■ Available data
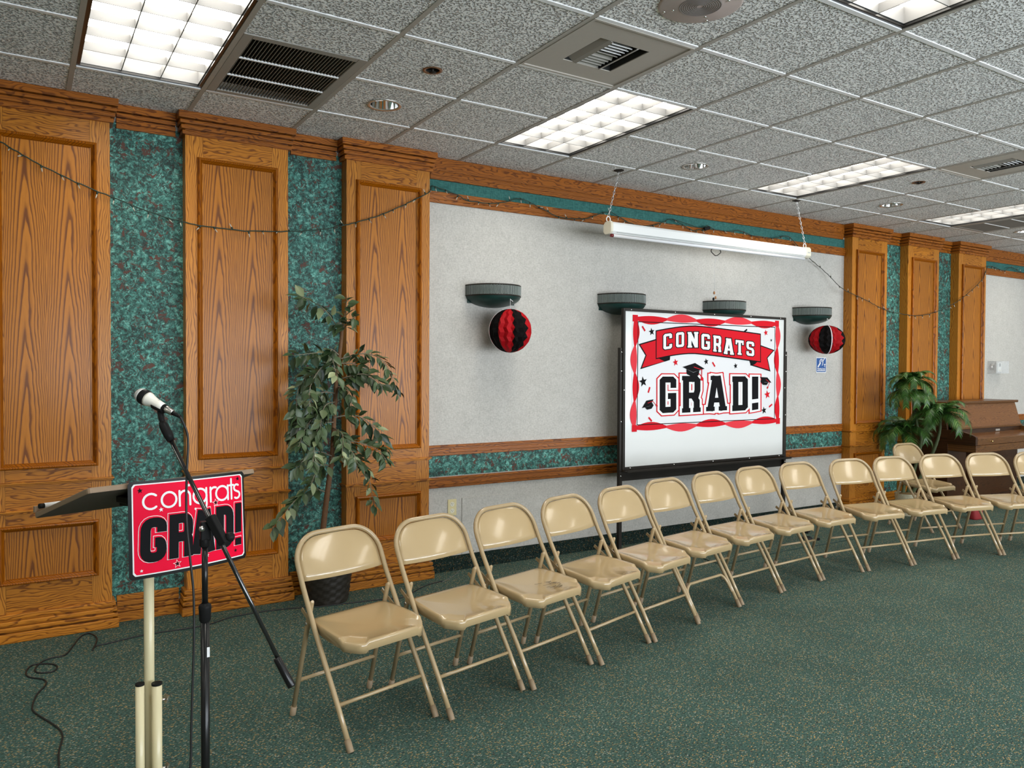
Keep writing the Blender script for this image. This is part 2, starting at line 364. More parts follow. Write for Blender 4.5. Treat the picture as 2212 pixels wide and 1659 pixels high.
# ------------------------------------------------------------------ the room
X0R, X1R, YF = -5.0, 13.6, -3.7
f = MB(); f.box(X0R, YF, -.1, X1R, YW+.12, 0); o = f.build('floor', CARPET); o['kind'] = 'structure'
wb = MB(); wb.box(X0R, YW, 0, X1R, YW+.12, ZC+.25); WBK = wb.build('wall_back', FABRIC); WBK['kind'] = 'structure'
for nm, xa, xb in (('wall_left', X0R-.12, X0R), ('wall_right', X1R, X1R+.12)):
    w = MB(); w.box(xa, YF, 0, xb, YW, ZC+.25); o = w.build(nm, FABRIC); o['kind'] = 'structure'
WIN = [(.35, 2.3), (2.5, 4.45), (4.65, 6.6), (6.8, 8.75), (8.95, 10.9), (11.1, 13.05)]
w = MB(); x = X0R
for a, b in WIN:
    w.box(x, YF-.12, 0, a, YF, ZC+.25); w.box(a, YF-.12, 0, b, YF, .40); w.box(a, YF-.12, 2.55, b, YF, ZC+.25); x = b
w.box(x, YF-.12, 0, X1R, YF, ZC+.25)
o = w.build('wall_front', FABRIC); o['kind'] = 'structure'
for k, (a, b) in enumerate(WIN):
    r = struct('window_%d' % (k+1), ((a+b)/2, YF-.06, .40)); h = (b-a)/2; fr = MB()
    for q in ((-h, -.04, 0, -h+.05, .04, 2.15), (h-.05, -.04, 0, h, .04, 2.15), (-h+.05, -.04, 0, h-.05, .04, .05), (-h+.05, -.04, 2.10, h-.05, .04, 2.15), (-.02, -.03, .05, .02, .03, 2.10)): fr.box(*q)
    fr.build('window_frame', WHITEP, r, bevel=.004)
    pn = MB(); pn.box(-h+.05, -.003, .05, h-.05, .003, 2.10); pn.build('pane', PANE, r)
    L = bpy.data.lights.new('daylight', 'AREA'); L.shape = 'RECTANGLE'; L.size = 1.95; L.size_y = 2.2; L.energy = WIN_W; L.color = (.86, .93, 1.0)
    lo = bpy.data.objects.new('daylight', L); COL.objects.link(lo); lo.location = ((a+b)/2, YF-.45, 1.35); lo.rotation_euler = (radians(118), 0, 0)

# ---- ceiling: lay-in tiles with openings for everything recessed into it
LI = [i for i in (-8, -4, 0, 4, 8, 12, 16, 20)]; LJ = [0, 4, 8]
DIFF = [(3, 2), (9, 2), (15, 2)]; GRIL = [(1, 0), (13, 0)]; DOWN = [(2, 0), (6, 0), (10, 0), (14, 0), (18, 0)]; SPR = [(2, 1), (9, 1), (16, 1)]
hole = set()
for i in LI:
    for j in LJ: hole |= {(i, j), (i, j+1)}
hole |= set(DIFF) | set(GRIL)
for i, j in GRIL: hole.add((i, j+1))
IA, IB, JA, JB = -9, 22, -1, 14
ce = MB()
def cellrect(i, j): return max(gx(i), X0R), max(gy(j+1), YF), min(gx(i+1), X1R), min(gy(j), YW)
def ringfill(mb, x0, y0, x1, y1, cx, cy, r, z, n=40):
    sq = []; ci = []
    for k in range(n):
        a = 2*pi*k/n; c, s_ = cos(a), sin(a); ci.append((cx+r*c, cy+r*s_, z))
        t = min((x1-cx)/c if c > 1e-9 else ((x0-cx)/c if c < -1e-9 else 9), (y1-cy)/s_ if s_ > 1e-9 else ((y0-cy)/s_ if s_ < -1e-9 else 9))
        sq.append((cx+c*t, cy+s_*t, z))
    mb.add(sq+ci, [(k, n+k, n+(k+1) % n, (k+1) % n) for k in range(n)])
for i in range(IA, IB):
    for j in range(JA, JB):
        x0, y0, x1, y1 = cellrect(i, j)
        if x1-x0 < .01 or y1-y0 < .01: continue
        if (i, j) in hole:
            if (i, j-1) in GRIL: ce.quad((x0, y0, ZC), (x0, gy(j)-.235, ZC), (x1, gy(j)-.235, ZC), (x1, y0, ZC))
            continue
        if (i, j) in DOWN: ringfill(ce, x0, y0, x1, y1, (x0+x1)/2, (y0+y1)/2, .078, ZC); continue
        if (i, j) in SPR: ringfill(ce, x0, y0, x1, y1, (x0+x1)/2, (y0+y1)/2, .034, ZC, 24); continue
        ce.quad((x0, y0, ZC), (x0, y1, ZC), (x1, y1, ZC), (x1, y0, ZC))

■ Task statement
Write the full listing out again with every line unchanged, but include no pictures.

■ Solution for this exercise
Keep writing the Blender script for this image. This is part 2, starting at line 364. More parts follow. Write for Blender 4.5. Treat the picture as 2212 pixels wide and 1659 pixels high.
# ------------------------------------------------------------------ the room
X0R, X1R, YF = -5.0, 13.6, -3.7
f = MB(); f.box(X0R, YF, -.1, X1R, YW+.12, 0); o = f.build('floor', CARPET); o['kind'] = 'structure'
wb = MB(); wb.box(X0R, YW, 0, X1R, YW+.12, ZC+.25); WBK = wb.build('wall_back', FABRIC); WBK['kind'] = 'structure'
for nm, xa, xb in (('wall_left', X0R-.12, X0R), ('wall_right', X1R, X1R+.12)):
    w = MB(); w.box(xa, YF, 0, xb, YW, ZC+.25); o = w.build(nm, FABRIC); o['kind'] = 'structure'
WIN = [(.35, 2.3), (2.5, 4.45), (4.65, 6.6), (6.8, 8.75), (8.95, 10.9), (11.1, 13.05)]
w = MB(); x = X0R
for a, b in WIN:
    w.box(x, YF-.12, 0, a, YF, ZC+.25); w.box(a, YF-.12, 0, b, YF, .40); w.box(a, YF-.12, 2.55, b, YF, ZC+.25); x = b
w.box(x, YF-.12, 0, X1R, YF, ZC+.25)
o = w.build('wall_front', FABRIC); o['kind'] = 'structure'
for k, (a, b) in enumerate(WIN):
    r = struct('window_%d' % (k+1), ((a+b)/2, YF-.06, .40)); h = (b-a)/2; fr = MB()
    for q in ((-h, -.04, 0, -h+.05, .04, 2.15), (h-.05, -.04, 0, h, .04, 2.15), (-h+.05, -.04, 0, h-.05, .04, .05), (-h+.05, -.04, 2.10, h-.05, .04, 2.15), (-.02, -.03, .05, .02, .03, 2.10)): fr.box(*q)
    fr.build('window_frame', WHITEP, r, bevel=.004)
    pn = MB(); pn.box(-h+.05, -.003, .05, h-.05, .003, 2.10); pn.build('pane', PANE, r)
    L = bpy.data.lights.new('daylight', 'AREA'); L.shape = 'RECTANGLE'; L.size = 1.95; L.size_y = 2.2; L.energy = WIN_W; L.color = (.86, .93, 1.0)
    lo = bpy.data.objects.new('daylight', L); COL.objects.link(lo); lo.location = ((a+b)/2, YF-.45, 1.35); lo.rotation_euler = (radians(118), 0, 0)

# ---- ceiling: lay-in tiles with openings for everything recessed into it
LI = [i for i in (-8, -4, 0, 4, 8, 12, 16, 20)]; LJ = [0, 4, 8]
DIFF = [(3, 2), (9, 2), (15, 2)]; GRIL = [(1, 0), (13, 0)]; DOWN = [(2, 0), (6, 0), (10, 0), (14, 0), (18, 0)]; SPR = [(2, 1), (9, 1), (16, 1)]
hole = set()
for i in LI:
    for j in LJ: hole |= {(i, j), (i, j+1)}
hole |= set(DIFF) | set(GRIL)
for i, j in GRIL: hole.add((i, j+1))
IA, IB, JA, JB = -9, 22, -1, 14
ce = MB()
def cellrect(i, j): return max(gx(i), X0R), max(gy(j+1), YF), min(gx(i+1), X1R), min(gy(j), YW)
def ringfill(mb, x0, y0, x1, y1, cx, cy, r, z, n=40):
    sq = []; ci = []
    for k in range(n):
        a = 2*pi*k/n; c, s_ = cos(a), sin(a); ci.append((cx+r*c, cy+r*s_, z))
        t = min((x1-cx)/c if c > 1e-9 else ((x0-cx)/c if c < -1e-9 else 9), (y1-cy)/s_ if s_ > 1e-9 else ((y0-cy)/s_ if s_ < -1e-9 else 9))
        sq.append((cx+c*t, cy+s_*t, z))
    mb.add(sq+ci, [(k, n+k, n+(k+1) % n, (k+1) % n) for k in range(n)])
for i in range(IA, IB):
    for j in range(JA, JB):
        x0, y0, x1, y1 = cellrect(i, j)
        if x1-x0 < .01 or y1-y0 < .01: continue
        if (i, j) in hole:
            if (i, j-1) in GRIL: ce.quad((x0, y0, ZC), (x0, gy(j)-.235, ZC), (x1, gy(j)-.235, ZC), (x1, y0, ZC))
            continue
        if (i, j) in DOWN: ringfill(ce, x0, y0, x1, y1, (x0+x1)/2, (y0+y1)/2, .078, ZC); continue
        if (i, j) in SPR: ringfill(ce, x0, y0, x1, y1, (x0+x1)/2, (y0+y1)/2, .034, ZC, 24); continue
        ce.quad((x0, y0, ZC), (x0, y1, ZC), (x1, y1, ZC), (x1, y0, ZC))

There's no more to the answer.